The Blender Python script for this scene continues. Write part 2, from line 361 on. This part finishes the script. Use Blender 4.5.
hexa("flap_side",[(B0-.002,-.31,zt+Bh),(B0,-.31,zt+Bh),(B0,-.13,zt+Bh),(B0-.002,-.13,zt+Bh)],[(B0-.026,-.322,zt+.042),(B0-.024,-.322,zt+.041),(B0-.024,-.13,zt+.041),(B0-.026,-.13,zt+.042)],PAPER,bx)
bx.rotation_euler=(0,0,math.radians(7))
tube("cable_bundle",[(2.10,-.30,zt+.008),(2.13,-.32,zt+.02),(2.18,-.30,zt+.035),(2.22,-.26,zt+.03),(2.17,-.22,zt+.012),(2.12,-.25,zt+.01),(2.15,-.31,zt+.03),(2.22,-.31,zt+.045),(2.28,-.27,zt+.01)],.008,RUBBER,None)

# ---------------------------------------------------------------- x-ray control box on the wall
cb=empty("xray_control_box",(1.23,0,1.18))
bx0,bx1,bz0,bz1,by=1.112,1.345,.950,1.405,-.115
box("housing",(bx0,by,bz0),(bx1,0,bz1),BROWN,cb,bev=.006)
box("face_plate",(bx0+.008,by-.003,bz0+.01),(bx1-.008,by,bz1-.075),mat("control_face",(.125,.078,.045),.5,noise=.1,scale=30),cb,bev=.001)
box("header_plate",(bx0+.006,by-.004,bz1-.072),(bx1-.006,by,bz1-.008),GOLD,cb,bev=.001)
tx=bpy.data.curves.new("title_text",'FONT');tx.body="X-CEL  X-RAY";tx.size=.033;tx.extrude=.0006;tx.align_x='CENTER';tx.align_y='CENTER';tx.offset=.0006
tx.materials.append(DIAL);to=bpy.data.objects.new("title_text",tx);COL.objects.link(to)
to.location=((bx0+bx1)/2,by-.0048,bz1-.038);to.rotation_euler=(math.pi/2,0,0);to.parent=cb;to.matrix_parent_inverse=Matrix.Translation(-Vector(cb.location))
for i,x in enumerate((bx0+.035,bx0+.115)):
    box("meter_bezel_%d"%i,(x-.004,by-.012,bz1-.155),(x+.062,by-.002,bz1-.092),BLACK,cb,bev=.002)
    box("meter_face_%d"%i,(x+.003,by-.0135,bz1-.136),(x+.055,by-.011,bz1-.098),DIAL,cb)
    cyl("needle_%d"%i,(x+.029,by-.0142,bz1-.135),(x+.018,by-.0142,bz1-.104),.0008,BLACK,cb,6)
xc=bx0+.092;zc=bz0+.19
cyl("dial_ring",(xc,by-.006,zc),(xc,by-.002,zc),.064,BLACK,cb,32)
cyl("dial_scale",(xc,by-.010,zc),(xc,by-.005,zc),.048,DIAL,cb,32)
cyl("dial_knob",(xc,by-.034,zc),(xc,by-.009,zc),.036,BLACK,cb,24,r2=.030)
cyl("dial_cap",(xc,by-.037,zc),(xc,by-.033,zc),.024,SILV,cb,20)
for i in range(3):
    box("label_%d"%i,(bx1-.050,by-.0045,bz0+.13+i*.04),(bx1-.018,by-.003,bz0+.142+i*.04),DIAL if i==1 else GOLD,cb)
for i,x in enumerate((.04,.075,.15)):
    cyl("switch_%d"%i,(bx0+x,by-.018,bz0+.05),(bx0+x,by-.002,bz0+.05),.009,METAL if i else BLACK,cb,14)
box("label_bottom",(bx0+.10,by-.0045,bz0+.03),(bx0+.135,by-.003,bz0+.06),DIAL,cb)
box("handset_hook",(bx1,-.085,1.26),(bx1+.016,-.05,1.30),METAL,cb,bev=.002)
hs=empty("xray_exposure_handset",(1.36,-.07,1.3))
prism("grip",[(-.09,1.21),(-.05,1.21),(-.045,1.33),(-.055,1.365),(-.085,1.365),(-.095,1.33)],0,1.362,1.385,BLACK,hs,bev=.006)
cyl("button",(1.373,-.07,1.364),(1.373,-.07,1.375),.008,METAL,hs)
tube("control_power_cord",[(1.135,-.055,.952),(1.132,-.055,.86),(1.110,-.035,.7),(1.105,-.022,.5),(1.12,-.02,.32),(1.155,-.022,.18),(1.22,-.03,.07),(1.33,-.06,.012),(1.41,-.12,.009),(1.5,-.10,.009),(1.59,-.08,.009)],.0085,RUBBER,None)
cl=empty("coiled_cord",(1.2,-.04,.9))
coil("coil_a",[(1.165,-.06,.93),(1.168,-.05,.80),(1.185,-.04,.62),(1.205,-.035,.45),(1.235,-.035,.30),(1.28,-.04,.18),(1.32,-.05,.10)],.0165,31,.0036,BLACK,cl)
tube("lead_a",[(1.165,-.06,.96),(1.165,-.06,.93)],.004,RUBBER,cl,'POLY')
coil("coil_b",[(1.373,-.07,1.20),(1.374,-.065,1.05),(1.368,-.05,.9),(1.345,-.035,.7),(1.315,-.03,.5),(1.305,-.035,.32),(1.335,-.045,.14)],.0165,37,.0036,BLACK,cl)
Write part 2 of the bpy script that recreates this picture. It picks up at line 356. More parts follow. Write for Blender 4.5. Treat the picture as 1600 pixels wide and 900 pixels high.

---+---

TASK DETAILS — Every record above needs to be repeated word for word.

OUTPUT BELOW —
The Blender Python script for this scene continues. Write part 2, from line 361 on. This part finishes the script. Use Blender 4.5.
hexa("flap_side",[(B0-.002,-.31,zt+Bh),(B0,-.31,zt+Bh),(B0,-.13,zt+Bh),(B0-.002,-.13,zt+Bh)],[(B0-.026,-.322,zt+.042),(B0-.024,-.322,zt+.041),(B0-.024,-.13,zt+.041),(B0-.026,-.13,zt+.042)],PAPER,bx)
bx.rotation_euler=(0,0,math.radians(7))
tube("cable_bundle",[(2.10,-.30,zt+.008),(2.13,-.32,zt+.02),(2.18,-.30,zt+.035),(2.22,-.26,zt+.03),(2.17,-.22,zt+.012),(2.12,-.25,zt+.01),(2.15,-.31,zt+.03),(2.22,-.31,zt+.045),(2.28,-.27,zt+.01)],.008,RUBBER,None)

# ---------------------------------------------------------------- x-ray control box on the wall
cb=empty("xray_control_box",(1.23,0,1.18))
bx0,bx1,bz0,bz1,by=1.112,1.345,.950,1.405,-.115
box("housing",(bx0,by,bz0),(bx1,0,bz1),BROWN,cb,bev=.006)
box("face_plate",(bx0+.008,by-.003,bz0+.01),(bx1-.008,by,bz1-.075),mat("control_face",(.125,.078,.045),.5,noise=.1,scale=30),cb,bev=.001)
box("header_plate",(bx0+.006,by-.004,bz1-.072),(bx1-.006,by,bz1-.008),GOLD,cb,bev=.001)
tx=bpy.data.curves.new("title_text",'FONT');tx.body="X-CEL  X-RAY";tx.size=.033;tx.extrude=.0006;tx.align_x='CENTER';tx.align_y='CENTER';tx.offset=.0006
tx.materials.append(DIAL);to=bpy.data.objects.new("title_text",tx);COL.objects.link(to)
to.location=((bx0+bx1)/2,by-.0048,bz1-.038);to.rotation_euler=(math.pi/2,0,0);to.parent=cb;to.matrix_parent_inverse=Matrix.Translation(-Vector(cb.location))
for i,x in enumerate((bx0+.035,bx0+.115)):
    box("meter_bezel_%d"%i,(x-.004,by-.012,bz1-.155),(x+.062,by-.002,bz1-.092),BLACK,cb,bev=.002)
    box("meter_face_%d"%i,(x+.003,by-.0135,bz1-.136),(x+.055,by-.011,bz1-.098),DIAL,cb)
    cyl("needle_%d"%i,(x+.029,by-.0142,bz1-.135),(x+.018,by-.0142,bz1-.104),.0008,BLACK,cb,6)
xc=bx0+.092;zc=bz0+.19
cyl("dial_ring",(xc,by-.006,zc),(xc,by-.002,zc),.064,BLACK,cb,32)
cyl("dial_scale",(xc,by-.010,zc),(xc,by-.005,zc),.048,DIAL,cb,32)
cyl("dial_knob",(xc,by-.034,zc),(xc,by-.009,zc),.036,BLACK,cb,24,r2=.030)
cyl("dial_cap",(xc,by-.037,zc),(xc,by-.033,zc),.024,SILV,cb,20)
for i in range(3):
    box("label_%d"%i,(bx1-.050,by-.0045,bz0+.13+i*.04),(bx1-.018,by-.003,bz0+.142+i*.04),DIAL if i==1 else GOLD,cb)
for i,x in enumerate((.04,.075,.15)):
    cyl("switch_%d"%i,(bx0+x,by-.018,bz0+.05),(bx0+x,by-.002,bz0+.05),.009,METAL if i else BLACK,cb,14)
box("label_bottom",(bx0+.10,by-.0045,bz0+.03),(bx0+.135,by-.003,bz0+.06),DIAL,cb)
box("handset_hook",(bx1,-.085,1.26),(bx1+.016,-.05,1.30),METAL,cb,bev=.002)
hs=empty("xray_exposure_handset",(1.36,-.07,1.3))
prism("grip",[(-.09,1.21),(-.05,1.21),(-.045,1.33),(-.055,1.365),(-.085,1.365),(-.095,1.33)],0,1.362,1.385,BLACK,hs,bev=.006)
cyl("button",(1.373,-.07,1.364),(1.373,-.07,1.375),.008,METAL,hs)
tube("control_power_cord",[(1.135,-.055,.952),(1.132,-.055,.86),(1.110,-.035,.7),(1.105,-.022,.5),(1.12,-.02,.32),(1.155,-.022,.18),(1.22,-.03,.07),(1.33,-.06,.012),(1.41,-.12,.009),(1.5,-.10,.009),(1.59,-.08,.009)],.0085,RUBBER,None)
cl=empty("coiled_cord",(1.2,-.04,.9))
coil("coil_a",[(1.165,-.06,.93),(1.168,-.05,.80),(1.185,-.04,.62),(1.205,-.035,.45),(1.235,-.035,.30),(1.28,-.04,.18),(1.32,-.05,.10)],.0165,31,.0036,BLACK,cl)
tube("lead_a",[(1.165,-.06,.96),(1.165,-.06,.93)],.004,RUBBER,cl,'POLY')
coil("coil_b",[(1.373,-.07,1.20),(1.374,-.065,1.05),(1.368,-.05,.9),(1.345,-.035,.7),(1.315,-.03,.5),(1.305,-.035,.32),(1.335,-.045,.14)],.0165,37,.0036,BLACK,cl)
Write part 2 of the bpy script that recreates this picture. It picks up at line 356. More parts follow. Write for Blender 4.5. Treat the picture as 1600 pixels wide and 900 pixels high.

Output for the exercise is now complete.